Another possible workaround: the player gets to portray the wording, demeanor, and so forth employed by the character when attempting to sway, manipulate, or intimidate another character, but the dice dictate how successful the character actually is, based on mojo, charisma, etc. Sorcerer calls for modifiers to dice rolls when the players wax descriptive (heh, I really don't have examples in front of me. Anyone who can add some detail here, please do!). Obv, that could be used for social contests/conflicts just the same as it could for physical ones, and it seems to take a "middle road" between dice-only and description-only.
Lastly, Swords & Wizardry takes an interesting route: stats have no function in the fiction per se, only tweaking a player-character's capabilities rather than describing how they fit into the fictional world.
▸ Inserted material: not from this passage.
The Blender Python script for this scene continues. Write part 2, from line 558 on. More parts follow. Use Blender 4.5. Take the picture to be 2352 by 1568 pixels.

Charisma, in this instance, is purely a measure of how many hirelings or henchmen the character can employ at once. You never make a Charisma check or anything like that (unless the GM comes up with a house rule or an individual ruling along those lines), so Charisma is something measured only once, with a static, ongoing effect.
David Berg:
Oh yeah, I totally agree that ignoring stats is a group-dependent work-around, and that including stats that are best ignored is no way to design a game.
Good call on mentioning bonus dice for charismatic portrayal. Sorcerer is a neat example:
- Bonuses can be given as situational mods (as I described above).
- Bonuses can also be given as fanmail, that is, as a reward for making an action more engaging for the group.
- Does this mean you don't get bang for your buck when buying stats? No, because the stat used for social stuff (Will) is used for tons of other stuff.
So, hey, there's one alternative to simply excising stats that could just be roleplayed: fold them into broader stats.
Ron Edwards:
Let's all hold off on posting again to this thread until Drach does so. I'm interested in his views on the points raised so far.
Daughter threads are perfectly welcome for those who want to continue the specific exchanges begun here.